Giustizia & Impunità

Stefano Cucchi, morto un’altra volta

stefano cucchiUn tale, che si definisce dirigente del Sindacato Autonomo di Polizia, ha ritenuto ‘male’ di accompagnare la disgraziata sentenza sul caso Cucchi con parole di questo tenore: “Chi conduce una vita dissoluta non può che finire così…”. Nelle sue intenzioni tali parole avrebbero dovuto rappresentare la condanna per Stefano Cucchi, il dissoluto, e per la sua famiglia che non avrebbe saputo prevenire la dissoluzione.
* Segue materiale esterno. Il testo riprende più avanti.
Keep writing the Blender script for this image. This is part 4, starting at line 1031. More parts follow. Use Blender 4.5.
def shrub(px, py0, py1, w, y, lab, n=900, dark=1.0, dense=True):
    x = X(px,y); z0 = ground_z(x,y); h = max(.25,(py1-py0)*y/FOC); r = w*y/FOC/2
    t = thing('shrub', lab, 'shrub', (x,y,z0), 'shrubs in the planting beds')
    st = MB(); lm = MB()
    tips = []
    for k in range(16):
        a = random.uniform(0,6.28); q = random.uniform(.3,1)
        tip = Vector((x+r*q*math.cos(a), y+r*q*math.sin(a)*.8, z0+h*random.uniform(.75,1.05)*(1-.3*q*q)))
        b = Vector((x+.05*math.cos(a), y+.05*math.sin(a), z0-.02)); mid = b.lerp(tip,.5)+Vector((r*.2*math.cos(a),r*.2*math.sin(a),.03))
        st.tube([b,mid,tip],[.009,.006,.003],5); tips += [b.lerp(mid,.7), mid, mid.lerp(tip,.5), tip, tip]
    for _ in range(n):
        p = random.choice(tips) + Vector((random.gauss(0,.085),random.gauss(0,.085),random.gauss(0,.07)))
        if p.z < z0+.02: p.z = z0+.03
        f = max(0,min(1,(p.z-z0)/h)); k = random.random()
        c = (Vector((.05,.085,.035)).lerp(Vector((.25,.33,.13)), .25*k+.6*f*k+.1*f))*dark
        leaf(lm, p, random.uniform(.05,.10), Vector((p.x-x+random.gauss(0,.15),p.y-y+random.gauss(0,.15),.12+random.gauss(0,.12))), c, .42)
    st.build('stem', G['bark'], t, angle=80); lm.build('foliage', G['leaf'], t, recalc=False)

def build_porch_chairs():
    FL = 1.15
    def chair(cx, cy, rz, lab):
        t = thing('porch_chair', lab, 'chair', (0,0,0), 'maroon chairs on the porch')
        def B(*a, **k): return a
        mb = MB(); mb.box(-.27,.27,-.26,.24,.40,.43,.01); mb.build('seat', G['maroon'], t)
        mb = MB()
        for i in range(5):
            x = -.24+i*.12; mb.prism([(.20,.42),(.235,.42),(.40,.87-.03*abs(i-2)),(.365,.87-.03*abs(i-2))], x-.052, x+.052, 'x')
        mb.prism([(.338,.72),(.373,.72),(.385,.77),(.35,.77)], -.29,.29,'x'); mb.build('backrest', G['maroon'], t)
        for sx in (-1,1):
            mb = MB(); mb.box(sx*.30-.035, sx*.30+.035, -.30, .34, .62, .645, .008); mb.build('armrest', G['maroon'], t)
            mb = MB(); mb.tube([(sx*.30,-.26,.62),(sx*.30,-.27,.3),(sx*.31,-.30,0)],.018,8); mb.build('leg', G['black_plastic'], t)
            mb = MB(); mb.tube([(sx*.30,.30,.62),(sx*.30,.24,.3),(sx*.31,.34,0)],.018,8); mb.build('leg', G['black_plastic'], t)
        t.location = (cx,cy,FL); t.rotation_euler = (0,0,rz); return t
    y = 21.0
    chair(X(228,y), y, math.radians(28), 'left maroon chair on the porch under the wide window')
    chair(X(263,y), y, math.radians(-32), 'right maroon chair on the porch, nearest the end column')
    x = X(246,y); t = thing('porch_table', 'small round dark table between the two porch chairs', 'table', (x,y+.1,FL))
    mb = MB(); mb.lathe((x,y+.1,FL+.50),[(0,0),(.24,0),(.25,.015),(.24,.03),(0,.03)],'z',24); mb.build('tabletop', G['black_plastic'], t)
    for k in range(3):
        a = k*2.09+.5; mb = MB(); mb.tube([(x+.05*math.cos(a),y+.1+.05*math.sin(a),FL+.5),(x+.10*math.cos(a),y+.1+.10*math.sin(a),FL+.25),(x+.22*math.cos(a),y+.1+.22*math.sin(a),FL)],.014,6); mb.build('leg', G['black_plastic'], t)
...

Peccato che, persino la sentenza sia stata costretta a riconoscere che Stefano sia entrato con le sue gambe e sia uscito morto e le cause di questo decesso non possano che essere ricercate in quello che è accaduto in un luogo dello stato ad opera di uomini dello stato, in questo caso con la s minuscola. A meno che non si voglia sostenere che Stefano si sia “autopestato” e che le ultime foto siano un selfie da lui realizzato per far ricadere la colpa su persone dabbene ,virtuose e morigerate (termini che il vocabolario indica tra i contrari di dissoluto..).

Resta il solo dubbio che questo sindacalista in divisa non abbia voluto, invece, con quella espressione indicare i presunti colpevoli del pestaggio, quelli che hanno causato la morte di Stefano perché, in questo caso, i conti tornerebbero: “Chi conduce una vita dissoluta, ne paga le conseguenze…”.

Forse, “a sua insaputa”, quel tale ha individuato i “dissoluti” che hanno fatto del male a Stefano e alla sua famiglia; ora spetta allo Stato, con quello con la S maiuscola, individuarli e far pagare loro le legittime conseguenze.